Data segment:
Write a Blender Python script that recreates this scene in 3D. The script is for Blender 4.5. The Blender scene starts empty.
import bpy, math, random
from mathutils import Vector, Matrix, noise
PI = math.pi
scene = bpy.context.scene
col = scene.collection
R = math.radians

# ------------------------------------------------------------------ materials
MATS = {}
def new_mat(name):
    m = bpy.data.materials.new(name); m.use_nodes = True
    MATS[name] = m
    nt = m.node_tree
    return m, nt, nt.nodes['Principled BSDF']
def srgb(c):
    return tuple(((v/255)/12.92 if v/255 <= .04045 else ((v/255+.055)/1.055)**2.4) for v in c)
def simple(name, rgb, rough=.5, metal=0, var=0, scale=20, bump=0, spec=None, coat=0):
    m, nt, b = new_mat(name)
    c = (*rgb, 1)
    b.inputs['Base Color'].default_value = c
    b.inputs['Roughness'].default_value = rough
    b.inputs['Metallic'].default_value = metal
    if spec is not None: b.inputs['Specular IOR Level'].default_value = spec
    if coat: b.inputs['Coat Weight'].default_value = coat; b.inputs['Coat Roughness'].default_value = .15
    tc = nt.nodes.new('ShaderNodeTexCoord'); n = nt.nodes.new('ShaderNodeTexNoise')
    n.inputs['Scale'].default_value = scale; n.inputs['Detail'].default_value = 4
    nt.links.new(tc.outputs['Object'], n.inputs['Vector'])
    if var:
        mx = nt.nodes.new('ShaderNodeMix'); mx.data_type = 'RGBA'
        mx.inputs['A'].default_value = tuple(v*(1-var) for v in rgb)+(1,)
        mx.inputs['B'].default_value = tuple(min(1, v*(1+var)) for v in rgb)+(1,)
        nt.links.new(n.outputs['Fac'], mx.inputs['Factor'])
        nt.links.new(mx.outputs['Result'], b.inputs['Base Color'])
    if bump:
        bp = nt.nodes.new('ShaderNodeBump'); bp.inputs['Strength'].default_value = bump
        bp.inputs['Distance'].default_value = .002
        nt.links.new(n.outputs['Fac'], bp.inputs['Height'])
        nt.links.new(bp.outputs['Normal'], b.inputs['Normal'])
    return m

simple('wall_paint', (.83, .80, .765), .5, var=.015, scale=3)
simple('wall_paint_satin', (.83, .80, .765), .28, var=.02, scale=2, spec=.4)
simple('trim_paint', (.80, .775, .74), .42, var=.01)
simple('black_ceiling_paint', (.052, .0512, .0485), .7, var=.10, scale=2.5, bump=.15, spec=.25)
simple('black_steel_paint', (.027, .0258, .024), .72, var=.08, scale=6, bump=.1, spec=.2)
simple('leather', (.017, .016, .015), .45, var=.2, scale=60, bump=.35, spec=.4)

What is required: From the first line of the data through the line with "R = math.radians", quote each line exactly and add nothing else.

Exercise solution:
Write a Blender Python script that recreates this scene in 3D. The script is for Blender 4.5. The Blender scene starts empty.
import bpy, math, random
from mathutils import Vector, Matrix, noise
PI = math.pi
scene = bpy.context.scene
col = scene.collection
R = math.radians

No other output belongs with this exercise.